**GIVEN PROBLEM**
Please write out the lines of the data exactly, beginning with the first and ending with the line containing "q = place('picket_tip', tipm, p, None, False);"; leave the pictures behind.

**RECORDED DATA**
.....
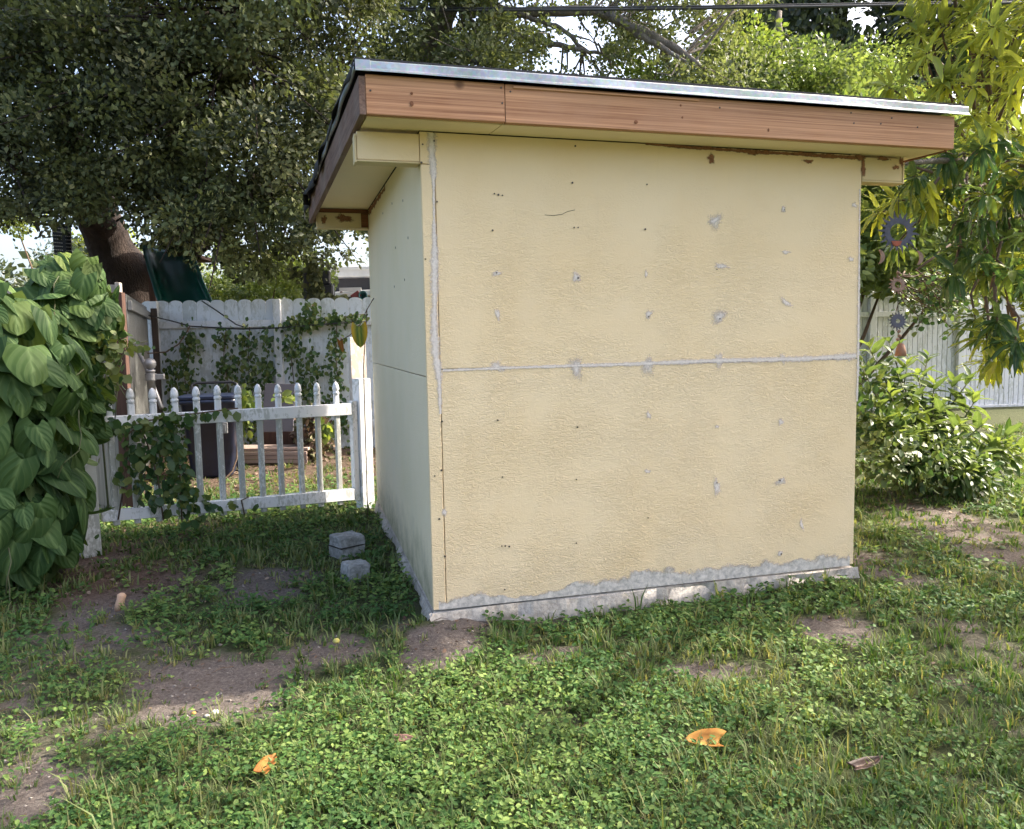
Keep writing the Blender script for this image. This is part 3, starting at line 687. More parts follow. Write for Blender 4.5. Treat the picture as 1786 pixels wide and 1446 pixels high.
lbox('stile', m_vinyl, 2.097, 2.150, -.03, .03, b0_(2.1)-.01, t1(2.1)+.02)
PX = [187, 226, 265, 303, 341, 378, 414, 449, 484, 519, 552, 585]; PTOP = [680, 677, 677, 676, 674, 672, 671, 670, 670, 668, 667, 666]
tipm = MB().lathe([(.024, 0), (.028, .003), (.028, .020), (.021, .026), (.021, .030), (.029, .040), (.029, .052), (.025, .078), (.015, .100), (.003, .110)], 12).mesh('picket_tip', True); tipm.materials.append(m_vinyl)
for x, y in zip(PX, PTOP):
    s, zt = fp(x, y); jig = random.uniform(-.006, .006)
    zb = max(.02, b0_(s)-.035)
    p = MB().box((s-.022, -.019, t1(s)-.004), (s+.022, .019, zt-.108)).obj('picket', m_vinyl, pf, False, .006, world=False)
    MB().box((s-.0225+jig, -.0175, zb), (s+.0205+jig, .0175, t0(s)+.012)).obj('lower_shaft', m_vinyl_dirty, p, False, .005, world=False)
    q = place('picket_tip', tipm, p, None, False); q.location = (s, 0, zt-.108); q.rotation_euler = (0, 0, random.uniform(0, 1))

# ------------------------------------------------------------------ back fences
def board_mesh(w_, h, th, arc, m, grooves=1):
    out = []; n = 8
    out.append((-w_/2, 0, 0)); out.append((w_/2, 0, 0))
    if arc > 0:
        for k in range(n+1):
            a = math.pi*k/n; out.append((w_/2*math.cos(a), 0, h-arc+arc*math.sin(a)))
    else: out += [(w_/2, 0, h), (-w_/2, 0, h)]
    mb = MB().prism(out, (0, th, 0)); me = mb.mesh('board'); me.materials.append(m); return me
# scalloped white fence
A1, B1 = at(262, 525, 10.9), at(640, 523, 10.9)
BD = (B1-A1)[:2]; BL = np.linalg.norm(BD); BD /= BL; bz = math.atan2(BD[1], BD[0])
wf = thing('privacy_fence', 'tall white fence of round-topped boards overgrown by small-leaved ivy', 'fence', (A1[0], A1[1], -.1), bz)
hB = A1[2]+.1; bw = .195
bm1 = board_mesh(bw-.006, hB, .02, .055, m_fence_white)
nb = int((BL+2.6)/bw)
for i in range(-1, nb):
    q = place('board', bm1, wf, None, False); q.location = (.06+i*bw+bw/2, random.uniform(0, .006), 0)
for s in [(x-262)/(640-262)*BL for x in (270, 484)]+[3.05+1.74]:
    MB().box((s-.055, -.075, 0), (s+.055, -.004, hB-.01)).obj('post', m_fence_pale, wf, False, .006, world=False)
zr = at(300, 567, 10.9)[2]+.1
for z in (zr, .35):
    x0 = .0
    for s in [(270-262)/378*BL, (484-262)/378*BL, 4.79]:
        if s > x0+.2: MB().box((x0+.056, -.05, z-.05), (s-.056, -.003, z+.05)).obj('rail', m_fence_pale, wf, False, .005, world=False)
        x0 = s
# grooved fence beyond the mango
A2, B2 = at(1420, 513, 14.6), at(1800, 503, 15.2)
CD = (B2-A2)[:2]; CL = np.linalg.norm(CD); CD /= CL; cz_ = math.atan2(CD[1], CD[0])
rf = thing('privacy_fence', 'pale grooved fence standing behind the mango tree and the bush', 'fence', (A2[0], A2[1], -.1), cz_)
hC = A2[2]+.1; cw = .105
cm = board_mesh(cw-.014, hC-.06, .02, 0, m_fence_pale)
nbc = int((CL+2.2)/cw)
for i in range(-12, nbc):
    q = place('board', cm, rf, None, False); q.location = (i*cw, random.uniform(0, .004), .03)
MB().box((-12*cw, .021, .05), (nbc*cw, .03, hC-.05)).obj('backing_sheet', m_fence_pale, rf, False, 0, world=False)
for x in (1517, 1672, 1842):
    s = (x-1420)/380*CL
    MB().box((s-.065, -.09, 0), (s+.065, -.006, hC+.01)).obj('post', m_fence_pale, rf, False, .006, world=False)
    MB().box((s-.075, -.10, hC+.01), (s+.075, .004, hC+.035)).obj('post_cap', m_fence_pale, rf, False, .006, world=False)
for z, hh in ((at(1620, 547, 14.9)[2]+.1, .05), (at(1760, 712, 15.1)[2]+.1, .06), (hC-.035, .045)):
    MB().box((-12*cw, -.06, z-hh), (nbc*cw, -.005, z+hh)).obj('rail', m_fence_pale, rf, False, .005, world=False)
# white return panel painted grey for shade and wooden fence along the side
G0, G1 = at(222, 533, 8.3), at(256, 530, 10.8)
gd = (G1-G0)[:2]; gl = np.linalg.norm(gd); gd /= gl
gf = thing('board_fence', 'white board fence coloured grey for shade, running back to the white scalloped fence', 'fence', (G0[0], G0[1], -.1), math.atan2(gd[1], gd[0]))
hg = G1[2]+.05
gm = board_mesh(.155, hg, .02, 0, m_fence_shade)
for i in range(int(gl/.16)+1):
    q = place('board', gm, gf, None, False); q.location = (i*.16, .0, 0)
for z in (hg-.12, .4): MB().box((-.05, -.05, z-.05), (gl+.05, -.004, z+.05)).obj('rail', m_fence_shade, gf, False, .004, world=False)
MB().box((gl-.16, -.13, 0), (gl-.05, -.052, hg-.02)).obj('post', m_darkpost, gf, False, .004, world=False)
K0, K1 = at(-160, 482, 6.6), at(190, 497, 6.9)
kd = (K1-K0)[:2]; kl = np.linalg.norm(kd); kd /= kl
kf = thing('plank_fence', 'weathered grey plank fence behind the heart-leaf vine', 'fence', (K0[0], K0[1], -.1), math.atan2(kd[1], kd[0]))
hk = K1[2]+.1
km = board_mesh(.136, hk, .022, 0, m_plank)
for i in range(int(kl/.142)+1):
    q = place('plank', km, kf, None, False); q.location = (i*.142, random.uniform(0, .006), random.uniform(-.03, .01))
MB().box((kl+.055, -.03, 0), (kl+.095, .05, hk+.02)).obj('end_strip', m_plank, kf, False, .003, world=False)
for z in (.45, 1.5): MB().box((0, .025, z-.045), (kl+.1, .07, z+.045)).obj('rail', m_plank, kf, False, .003, world=False)
P = at(212, 640, 6.95)
bp = thing('wooden_post', 'dark brown wooden post at the end of the grey plank fence', 'post', (P[0], P[1], -.1), math.atan2(kd[1], kd[0]))
MB().box((-.055, -.05, 0), (.055, .05, at(212, 511, 6.95)[2]+.1)).obj('shaft', m_brown, bp, False, .004, world=False)
P = at(624, 640, 7.4)
pp = thing('peeling_post', 'broad white post with peeling paint between picket fence and shed corner', 'post', (P[0], P[1], -.1), fz)
MB().box((-.085, -.02, 0), (.085, .03, at(624, 588, 7.4)[2]+.1)).obj('shaft', m_peel, pp, False, .004, world=False)

# ------------------------------------------------------------------ things behind the picket fence
P = at(268, 740, 8.6); zt = at(268, 632, 8.6)[2]
gp = thing('gate_post', 'grey metal pipe post with a ball on top, behind the picket fence', 'post', (P[0], P[1], -.1))
MB().lathe([(.044, 0), (.044, zt-.01), (.052, zt-.005), (.052, zt+.02)], 14).obj('pipe', m_grey_metal, gp, True, world=False)
MB().lathe([(.02, zt+.02), (.05, zt+.04), (.066, zt+.075), (.064, zt+.105), (.045, zt+.135), (.01, zt+.147)], 14).obj('ball_cap', m_grey_metal, gp, True, world=False)
MB().box((.03, -.03, zt-.09), (.14, .03, zt-.03)).lathe([(.058, zt-.10), (.058, zt-.02)], 14).obj('clamp', m_grey_metal, gp, False, .004, world=False)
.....
**RESPONSE TO THE EXERCISE**
Keep writing the Blender script for this image. This is part 3, starting at line 687. More parts follow. Write for Blender 4.5. Treat the picture as 1786 pixels wide and 1446 pixels high.
lbox('stile', m_vinyl, 2.097, 2.150, -.03, .03, b0_(2.1)-.01, t1(2.1)+.02)
PX = [187, 226, 265, 303, 341, 378, 414, 449, 484, 519, 552, 585]; PTOP = [680, 677, 677, 676, 674, 672, 671, 670, 670, 668, 667, 666]
tipm = MB().lathe([(.024, 0), (.028, .003), (.028, .020), (.021, .026), (.021, .030), (.029, .040), (.029, .052), (.025, .078), (.015, .100), (.003, .110)], 12).mesh('picket_tip', True); tipm.materials.append(m_vinyl)
for x, y in zip(PX, PTOP):
    s, zt = fp(x, y); jig = random.uniform(-.006, .006)
    zb = max(.02, b0_(s)-.035)
    p = MB().box((s-.022, -.019, t1(s)-.004), (s+.022, .019, zt-.108)).obj('picket', m_vinyl, pf, False, .006, world=False)
    MB().box((s-.0225+jig, -.0175, zb), (s+.0205+jig, .0175, t0(s)+.012)).obj('lower_shaft', m_vinyl_dirty, p, False, .005, world=False)
    q = place('picket_tip', tipm, p, None, False); q.location = (s, 0, zt-.108); q.rotation_euler = (0, 0, random.uniform(0, 1))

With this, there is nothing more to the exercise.